First, let's find the transpose of the given matrix A. The transpose of a matrix is obtained by switching its rows with its columns. So, for our given matrix: $$A=\left[\begin{array}{cc} \sqrt{3} / 2 & 1 / 2 \\\ -1 / 2 & \sqrt{3} / 2 \end{array}\right]$$ The transpose of the matrix A, denoted by \(A^T\), is: $$A^T=\left[\begin{array}{cc} \sqrt{3} / 2 & -1 / 2 \\\ 1 / 2 & \sqrt{3} / 2 \end{array}\right]$$

Now, let's find the inverse of the given matrix A. For a 2x2 matrix $$\left[\begin{array}{cc} a & b \\\ c & d \end{array}\right]$$, the inverse is given by: $$A^{-1} = \frac{1}{ad-bc} \left[\begin{array}{cc} d & -b \\\ -c & a \end{array}\right]$$ Applying this formula to our matrix A: $$A^{-1} = \frac{1}{(\sqrt{3} / 2)(\sqrt{3} / 2) - (1 / 2)(-1 / 2)} \left[\begin{array}{cc} \sqrt{3} / 2 & -(1 / 2) \\\ 1 / 2 & \sqrt{3} / 2 \end{array}\right]$$ Simplifying the determinant (the scalar part): $$\frac{3/4 - 1/4}{2} = \frac{1}{2}$$ So the inverse matrix becomes: $$A^{-1}=\left[\begin{array}{cc} \sqrt{3} / 2 & -1 / 2 \\\ 1 / 2 & \sqrt{3} / 2 \end{array}\right]$$

Now we have to compare the calculated transpose \(A^T\) and inverse \(A^{-1}\) matrices to see if they are equal.

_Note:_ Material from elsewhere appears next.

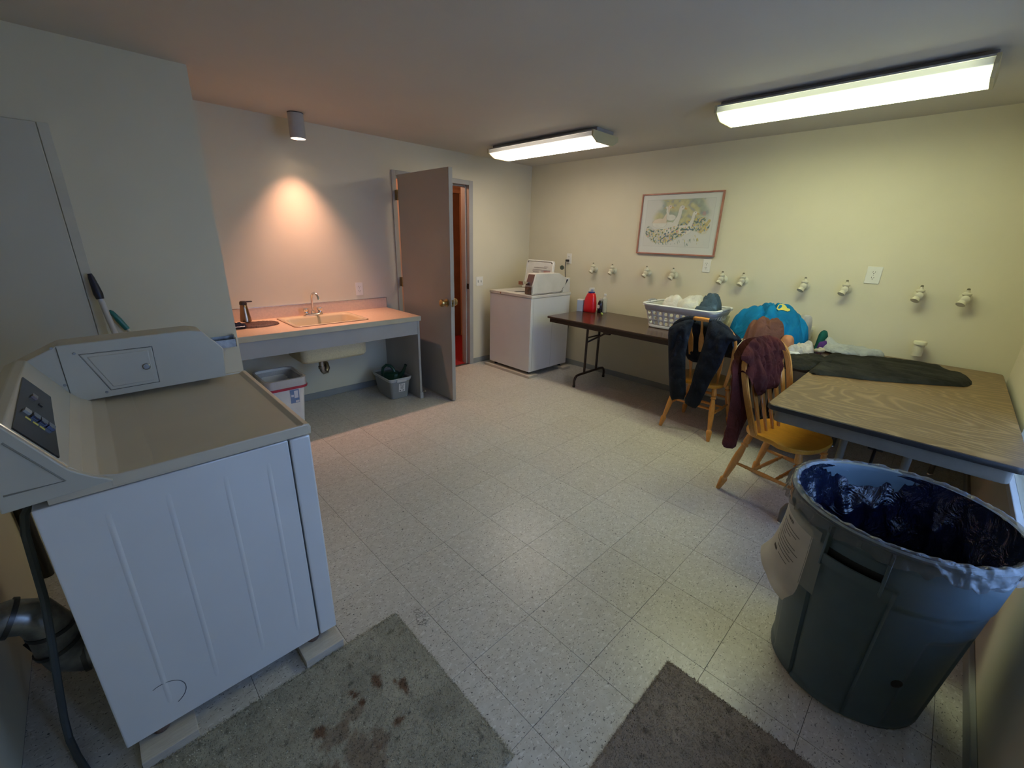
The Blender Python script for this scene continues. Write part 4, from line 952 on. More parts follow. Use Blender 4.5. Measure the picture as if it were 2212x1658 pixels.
mb = MB(); cloth(mb, S2, .009, hoopframe(-.045), lambda u, v, d: .012*(1-math.exp(-d/.02)), lambda u, v, d: .018*(1-math.exp(-d/.02))+.018*(puff(u, v, 11, 14, (1.6, .6))-.3)*sstep(0, .02, d))
put('sleeve', mb, MAR, mt, ang=80)
put('fold_over_hoop', over_strip(ch2, PI-.21, .262, -.128, .06, .06, .048, 5), MAR, mt, ang=80)
mb = MB(); cloth(mb, [(.30, .88), (.2, .96), (.1, .975), (-.03, .965), (-.11, .90), (-.12, .76), (.05, .72), (.24, .74)], .012, hoopframe(-.040), lambda u, v, d: 0, lambda u, v, d: .014*(1-math.exp(-d/.02))+.015*(folds(u, v, 10, 21, .6)-.3)*sstep(0, .02, d))
put('shirt_back', mb, MAR, mt, ang=80)

# ------------------------------------------------------------ clothes and bottles on the tables
BLK = fabric('washed_black_cotton', (.017, .017, .013), var=(7, .45), crease=.8, cs=6)
BP1 = [(2.677, -0.700), (2.935, -0.69), (3.117, -0.675), (3.343, -0.68), (3.421, -0.709), (3.47, -0.848), (3.568, -0.975), (3.62, -1.11), (3.655, -1.24), (3.51, -1.336), (3.475, -1.41), (3.279, -1.439), (3.137, -1.409), (3.094, -1.352), (2.973, -1.196), (2.827, -0.996), (2.76, -0.822)]
BP0 = [(3.08, -0.487), (3.184, -0.554), (3.25, -0.70), (3.105, -0.80), (2.942, -0.72), (2.80, -0.70), (2.735, -0.65), (2.765, -0.589), (2.93, -.50)]
bp = thing('black_pants', 'washed black pants laid flat across the wood-grain table', 'pants', (3.2, -1.0, T2Z))
ftab = lambda z: (lambda u, v: ((u, v, z), (0, 0, 1)))
mb = MB(); cloth(mb, BP1, .012, ftab(T2Z+.002), lambda u, v, d: .014*(1-math.exp(-d/.012))+.022*(puff(u, v, 8, 31, (1.2, .45))-.15)*sstep(0, .03, d), lambda u, v, d: 0); put('trouser_legs', mb, BLK, bp, ang=80)
mb = MB(); cloth(mb, BP0, .010, ftab(T2Z+.003), lambda u, v, d: .022*(1-math.exp(-d/.015))+.024*(puff(u, v, 11, 34)-.2)*sstep(0, .03, d), lambda u, v, d: 0); put('waistband', mb, BLK, bp, ang=80)
LGR = fabric('pale_grey_jersey', (.36, .38, .38), var=(10, .12))
gs = thing('grey_shirt', 'pale grey t-shirt crumpled behind the black pants', 'shirt', (3.6, -.8, T2Z))
GS = [(3.66, -0.575), (3.72, -0.60), (3.742, -0.673), (3.735, -0.761), (3.735, -0.872), (3.68, -0.985), (3.59, -0.975), (3.50, -0.844), (3.46, -0.706), (3.50, -0.625), (3.58, -0.595)]
mb = MB(); cloth(mb, GS, .009, ftab(T2Z+.016), lambda u, v, d: .026*(1-math.exp(-d/.015))+.026*(puff(u, v, 11, 41)-.2)*sstep(0, .03, d)+.045*math.exp(-(((u-3.62)/.05)**2+((v+.63)/.035)**2)), lambda u, v, d: .012); put('body', mb, LGR, gs, ang=80)
BLUE = fabric('bright_blue_fleece', (.002, .17, .38), .8, var=(5, .15), crease=1.0, cs=7)
bs = heap('blue_pile', 'large bright blue shirt bundled on the end of the dark table', [(3.30, -.03), (3.38, .05), (3.52, .07), (3.66, .02), (3.71, -.14), (3.715, -.34), (3.70, -.45), (3.60, -.52), (3.46, -.51), (3.34, -.40), (3.27, -.22)], T1Z+.0005, .275, BLUE, s=.009, f=7, amp=.10, seed=52, power=.62, R=.17, lean=(.04, .03), cat='shirt')
YEL = mat('yellow_print', (.60, .62, .02), .6)
def shade_at(x, y):      # top of a heap under a point
    me = bs.data; best = None
    for v in me.vertices:
        q = v.co+bs.location; d = (q.x-x)**2+(q.y-y)**2
        if q.z > .8 and (best is None or d < best[0]): best = (d, q.z)
    return best[1]
vb = [(v.co+bs.location) for v in bs.data.vertices if v.co.z > .05]
mb = MB(); b = bmesh.new(); c0 = b.verts.new((3.50, -.30, shade_at(3.50, -.30)+.006)); rg = []
for i in range(18):
    a = 2*PI*i/18; r = .047+.006*math.sin(3*a); x, y = 3.50+r*.7*math.cos(a), -.30+r*math.sin(a)
    rg.append(b.verts.new((x, y, shade_at(x, y)+.006)))
for i in range(18): b.faces.new((c0, rg[i], rg[(i+1) % 18]))
mb.add(b); put('yellow_emblem', mb, YEL, bs)
BRN = fabric('mauve_brown_fleece', (.17, .075, .055), var=(6, .2))
heap('brown_top', 'dusty brown top lying on the front of the blue pile', [(3.10, -.17), (3.20, -.14), (3.30, -.17), (3.36, -.28), (3.32, -.40), (3.22, -.43), (3.12, -.37), (3.07, -.27)], T1Z+.0005, .215, BRN, f=9, amp=.075, seed=61, power=.5, R=.09, cat='shirt')
heap('orange_pouch', 'peach-orange folded cloth corner sticking out beside the brown top', [(3.16, -.40), (3.26, -.39), (3.28, -.48), (3.17, -.50)], T1Z+.0005, .13, fabric('peach_cotton', (.50, .22, .11)), s=.008, f=9, amp=.012, seed=63, power=.28, R=.035, cat='cloth')
LACE = fabric('cream_crinkled', (.52, .47, .36), var=(20, .3))
heap('cream_scarf', 'cream and brown crinkled scarf between the two chairs', [(2.99, -.10), (3.12, -.06), (3.22, -.12), (3.20, -.24), (3.06, -.27), (2.98, -.19)], T1Z+.0005, .055, LACE, s=.006, f=26, amp=.055, seed=71, power=.4, cat='scarf')
SOCK = fabric('pale_lilac_sock', (.48, .45, .42), var=(9, .15))
heap('grey_sock_bundle', 'pale grey folded towel in front of the blue pile', [(3.10, -.455), (3.30, -.44), (3.47, -.52), (3.45, -.59), (3.30, -.60), (3.14, -.55)], T1Z+.0005, .060, SOCK, s=.007, f=13, amp=.06, seed=72, power=.4, cat='towel')
tag(put('white_sock', MB().tube([(3.02, -.43, T1Z+.018), (3.06, -.46, T1Z+.022), (3.10, -.50, T1Z+.022), (3.13, -.545, T1Z+.020), (3.14, -.56, T1Z+.018)], [.010, .019, .022, .020, .010], 12), fabric('white_cotton', (.62, .61, .56)), loc=(3.08, -.5, T1Z)), 'rolled white sock on the dark table edge beside the maroon top', 'sock')
sw = [(3.42+.034*math.cos(a)*(1-.03*i), -.625+.030*math.sin(a)*(1-.03*i), T1Z+.016+.0012*i) for i, a in enumerate([.5*q for q in range(15)])]
tag(put('cream_sock', MB().tube(sw, .012, 10), LACE, loc=(3.42, -.62, T1Z)), 'small curled cream sock beside the grey towel', 'sock')
heap('grey_towel', 'light grey cloth behind the right end of the blue pile', [(3.60, -.42), (3.68, -.37), (3.735, -.40), (3.735, -.485), (3.64, -.50)], T1Z+.0005, .235, SOCK, s=.008, f=10, amp=.02, seed=75, power=.28, R=.03, cat='cloth')
heap('teal_cloth', 'dark teal cloth poking out right of the blue pile', [(3.57, -.555), (3.67, -.55), (3.70, -.61), (3.62, -.63), (3.56, -.60)], T1Z+.0005, .135, fabric('teal_cotton', (.01, .10, .08)), s=.008, f=12, amp=.025, seed=76, power=.3, R=.03, cat='cloth')
heap('purple_cloth', 'purple cloth low at the right foot of the blue pile', [(3.52, -.575), (3.58, -.60), (3.60, -.645), (3.53, -.64), (3.50, -.60)], T1Z+.0005, .075, fabric('purple_cotton', (.09, .035, .18)), s=.007, f=12, amp=.015, seed=77, power=.3, R=.03, cat='cloth')

# laundry basket
bk = thing('laundry_basket', 'white plastic laundry basket full of clothes on the dark table', 'laundry basket', (3.455, .455, T1Z+.001), PI/2)
BW = mat('basket_plastic', (.72, .72, .71), .42, var=(6, .03))
def bwall(hx_, hy_, z): return rrl(hx_, hy_, .05, z)
mb = MB(); mb2 = loft(MB(), [bwall(.285, .155, .002), bwall(.272, .145, .0)], False, True)
loft(mb, [bwall(.272, .145, .0), bwall(.285, .155, .004), bwall(.292, .160, .030)], True, False)
loft(mb, [bwall(.318, .192, .165), bwall(.330, .205, .208), bwall(.340, .215, .214), bwall(.344, .219, .206)], False, False)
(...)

We already have: $$A^T=\left[\begin{array}{cc} \sqrt{3} / 2 & -1 / 2 \\\ 1 / 2 & \sqrt{3} / 2 \end{array}\right]$$ and $$A^{-1}=\left[\begin{array}{cc} \sqrt{3} / 2 & -1 / 2 \\\ 1 / 2 & \sqrt{3} / 2 \end{array}\right]$$ Since the matrices are equal, we can conclude that the given matrix A is orthogonal, as \(A^T=A^{-1}\).